▸ **To be done**
Return the material word for word. Do not include the pictures.

--- Start ---

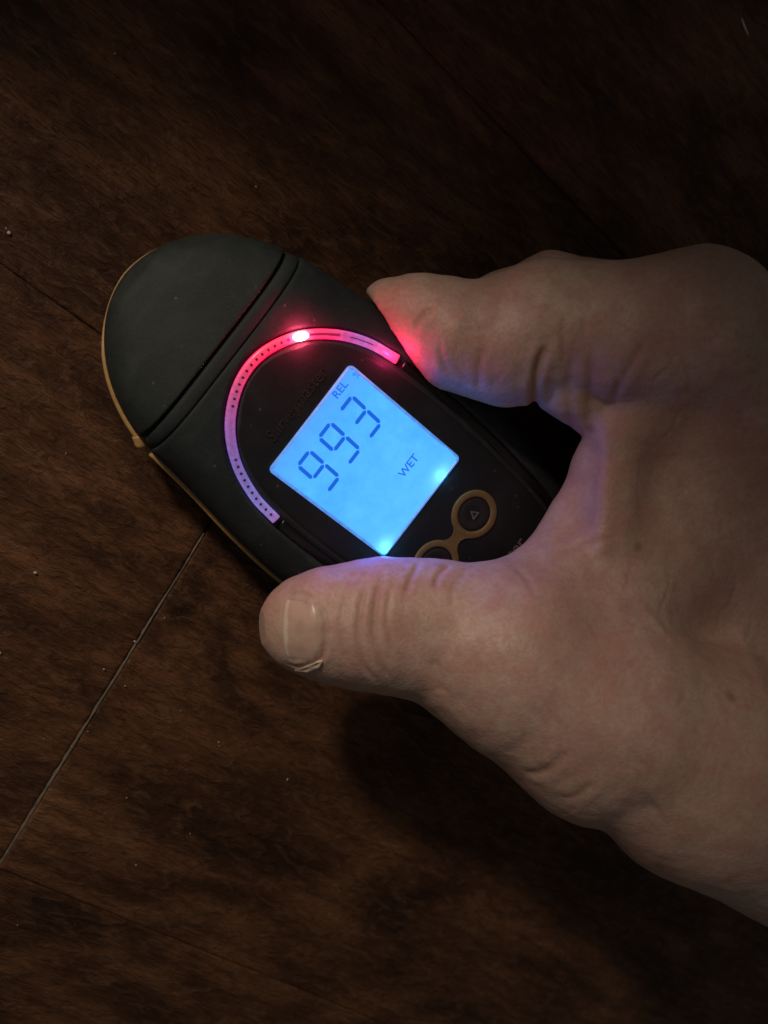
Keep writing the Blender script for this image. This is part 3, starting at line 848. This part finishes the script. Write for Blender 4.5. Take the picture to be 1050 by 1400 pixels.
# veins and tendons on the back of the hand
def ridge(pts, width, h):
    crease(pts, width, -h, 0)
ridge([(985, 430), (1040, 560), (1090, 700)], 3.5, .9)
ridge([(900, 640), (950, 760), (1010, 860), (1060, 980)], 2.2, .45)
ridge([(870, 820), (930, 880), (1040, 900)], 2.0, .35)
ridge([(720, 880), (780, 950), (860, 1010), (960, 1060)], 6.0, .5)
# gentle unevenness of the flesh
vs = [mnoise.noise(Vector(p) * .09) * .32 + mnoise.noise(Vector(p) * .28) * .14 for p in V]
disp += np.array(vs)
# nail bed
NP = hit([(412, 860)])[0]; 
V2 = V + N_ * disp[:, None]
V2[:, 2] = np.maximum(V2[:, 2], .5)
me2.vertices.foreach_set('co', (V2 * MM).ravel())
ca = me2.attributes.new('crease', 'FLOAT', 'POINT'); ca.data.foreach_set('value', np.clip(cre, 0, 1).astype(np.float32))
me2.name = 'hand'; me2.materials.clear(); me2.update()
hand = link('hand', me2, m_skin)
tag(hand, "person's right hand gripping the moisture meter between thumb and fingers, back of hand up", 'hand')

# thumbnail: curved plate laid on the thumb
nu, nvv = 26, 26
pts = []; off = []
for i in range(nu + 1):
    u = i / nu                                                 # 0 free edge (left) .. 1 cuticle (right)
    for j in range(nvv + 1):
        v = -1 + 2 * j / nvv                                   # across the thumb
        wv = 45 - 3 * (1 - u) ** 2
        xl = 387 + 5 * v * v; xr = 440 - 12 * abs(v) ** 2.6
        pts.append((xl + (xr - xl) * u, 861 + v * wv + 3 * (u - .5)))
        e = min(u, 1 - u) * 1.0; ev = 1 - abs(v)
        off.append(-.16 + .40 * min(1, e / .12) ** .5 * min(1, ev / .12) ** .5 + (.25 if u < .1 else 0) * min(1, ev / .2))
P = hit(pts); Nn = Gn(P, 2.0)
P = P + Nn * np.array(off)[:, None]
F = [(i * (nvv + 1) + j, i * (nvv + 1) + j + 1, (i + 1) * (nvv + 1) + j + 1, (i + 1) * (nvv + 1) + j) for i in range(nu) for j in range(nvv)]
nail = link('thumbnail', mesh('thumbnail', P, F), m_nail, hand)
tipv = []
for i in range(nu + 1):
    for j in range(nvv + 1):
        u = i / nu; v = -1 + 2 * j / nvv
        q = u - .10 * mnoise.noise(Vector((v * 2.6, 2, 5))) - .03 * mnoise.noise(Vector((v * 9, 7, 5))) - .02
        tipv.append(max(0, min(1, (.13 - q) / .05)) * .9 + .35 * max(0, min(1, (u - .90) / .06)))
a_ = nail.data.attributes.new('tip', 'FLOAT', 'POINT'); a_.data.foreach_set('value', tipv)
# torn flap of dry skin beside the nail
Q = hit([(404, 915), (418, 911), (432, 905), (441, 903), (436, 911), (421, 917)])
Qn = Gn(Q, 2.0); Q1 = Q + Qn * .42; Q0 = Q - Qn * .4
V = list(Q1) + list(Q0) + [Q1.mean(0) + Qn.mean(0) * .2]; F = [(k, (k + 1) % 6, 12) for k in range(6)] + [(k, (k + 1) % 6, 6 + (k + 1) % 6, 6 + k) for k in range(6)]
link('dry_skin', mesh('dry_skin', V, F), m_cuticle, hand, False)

--- End ---

▸ **Result below**
Keep writing the Blender script for this image. This is part 3, starting at line 848. This part finishes the script. Write for Blender 4.5. Take the picture to be 1050 by 1400 pixels.
# veins and tendons on the back of the hand
def ridge(pts, width, h):
    crease(pts, width, -h, 0)
ridge([(985, 430), (1040, 560), (1090, 700)], 3.5, .9)
ridge([(900, 640), (950, 760), (1010, 860), (1060, 980)], 2.2, .45)
ridge([(870, 820), (930, 880), (1040, 900)], 2.0, .35)
ridge([(720, 880), (780, 950), (860, 1010), (960, 1060)], 6.0, .5)
# gentle unevenness of the flesh
vs = [mnoise.noise(Vector(p) * .09) * .32 + mnoise.noise(Vector(p) * .28) * .14 for p in V]
disp += np.array(vs)
# nail bed
NP = hit([(412, 860)])[0]; 
V2 = V + N_ * disp[:, None]
V2[:, 2] = np.maximum(V2[:, 2], .5)
me2.vertices.foreach_set('co', (V2 * MM).ravel())
ca = me2.attributes.new('crease', 'FLOAT', 'POINT'); ca.data.foreach_set('value', np.clip(cre, 0, 1).astype(np.float32))
me2.name = 'hand'; me2.materials.clear(); me2.update()
hand = link('hand', me2, m_skin)
tag(hand, "person's right hand gripping the moisture meter between thumb and fingers, back of hand up", 'hand')

# thumbnail: curved plate laid on the thumb
nu, nvv = 26, 26
pts = []; off = []
for i in range(nu + 1):
    u = i / nu                                                 # 0 free edge (left) .. 1 cuticle (right)
    for j in range(nvv + 1):
        v = -1 + 2 * j / nvv                                   # across the thumb
        wv = 45 - 3 * (1 - u) ** 2
        xl = 387 + 5 * v * v; xr = 440 - 12 * abs(v) ** 2.6
        pts.append((xl + (xr - xl) * u, 861 + v * wv + 3 * (u - .5)))
        e = min(u, 1 - u) * 1.0; ev = 1 - abs(v)
        off.append(-.16 + .40 * min(1, e / .12) ** .5 * min(1, ev / .12) ** .5 + (.25 if u < .1 else 0) * min(1, ev / .2))
P = hit(pts); Nn = Gn(P, 2.0)
P = P + Nn * np.array(off)[:, None]
F = [(i * (nvv + 1) + j, i * (nvv + 1) + j + 1, (i + 1) * (nvv + 1) + j + 1, (i + 1) * (nvv + 1) + j) for i in range(nu) for j in range(nvv)]
nail = link('thumbnail', mesh('thumbnail', P, F), m_nail, hand)
tipv = []
for i in range(nu + 1):
    for j in range(nvv + 1):
        u = i / nu; v = -1 + 2 * j / nvv
        q = u - .10 * mnoise.noise(Vector((v * 2.6, 2, 5))) - .03 * mnoise.noise(Vector((v * 9, 7, 5))) - .02
        tipv.append(max(0, min(1, (.13 - q) / .05)) * .9 + .35 * max(0, min(1, (u - .90) / .06)))
a_ = nail.data.attributes.new('tip', 'FLOAT', 'POINT'); a_.data.foreach_set('value', tipv)
# torn flap of dry skin beside the nail
Q = hit([(404, 915), (418, 911), (432, 905), (441, 903), (436, 911), (421, 917)])
Qn = Gn(Q, 2.0); Q1 = Q + Qn * .42; Q0 = Q - Qn * .4
V = list(Q1) + list(Q0) + [Q1.mean(0) + Qn.mean(0) * .2]; F = [(k, (k + 1) % 6, 12) for k in range(6)] + [(k, (k + 1) % 6, 6 + (k + 1) % 6, 6 + k) for k in range(6)]
link('dry_skin', mesh('dry_skin', V, F), m_cuticle, hand, False)